During the long hours he makes sure everyone gets some rest, eats and drinks. He is quick to add they are drinking water along with their night of non-alcoholic beer. “We make sure we’re alert,” he says.

The next day Marines make their way to the next site where similar road construction projects will be completed. Halfway there, traveling for just two kilometers, one of the trucks breaks downs.

The entire convoy stops and waits as Marines attempt to fix a broken axle on the trailer carrying heavy equipment. The truck is also leaking coolant.

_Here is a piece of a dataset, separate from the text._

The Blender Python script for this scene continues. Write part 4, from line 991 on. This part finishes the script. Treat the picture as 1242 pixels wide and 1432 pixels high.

Marines decide the remove the axle and carry it to the next destination. One of the hazards of traveling in a war zone is not only the threat of IEDs or Taliban gunfire, but also the destruction that sand, sun and rough terrain inflicts on equipment.

Within an hour the Marines are on the road again; breaking down and picking up is just part of the game. “It happens a lot,” says a Marine with shrug.

The bulldozer clears the next spot, and Oregon Marines set up security around the area of construction.

Over the next two nights, Marines stare out into the quiet beige landscape. The days will bleed over in that familiar syndrome that Marines refer to as Groundhog’s Day.

The peace won’t last for long; in the next few days Marine will head towards Sangin and the possibilities of IEDs will increase.

Conversations start with phrases like, "if we get blown up" and "if we receive indirect fire."

They can’t help but expect they will get hit and, at the same time, hope that they won’t get hit.

This is life for Oregon Marines in the war zone of the Helmand province, Afghanistan.

Cali Bagby is embedded with the Marines in Helmand province, Afghanistan, north of the Pakistani border, as a multimedia journalist for KVAL News.

Bagby is a freelance multimedia journalist who spent 10 months embedded with the Oregon National Guard in Iraq for KVAL.com.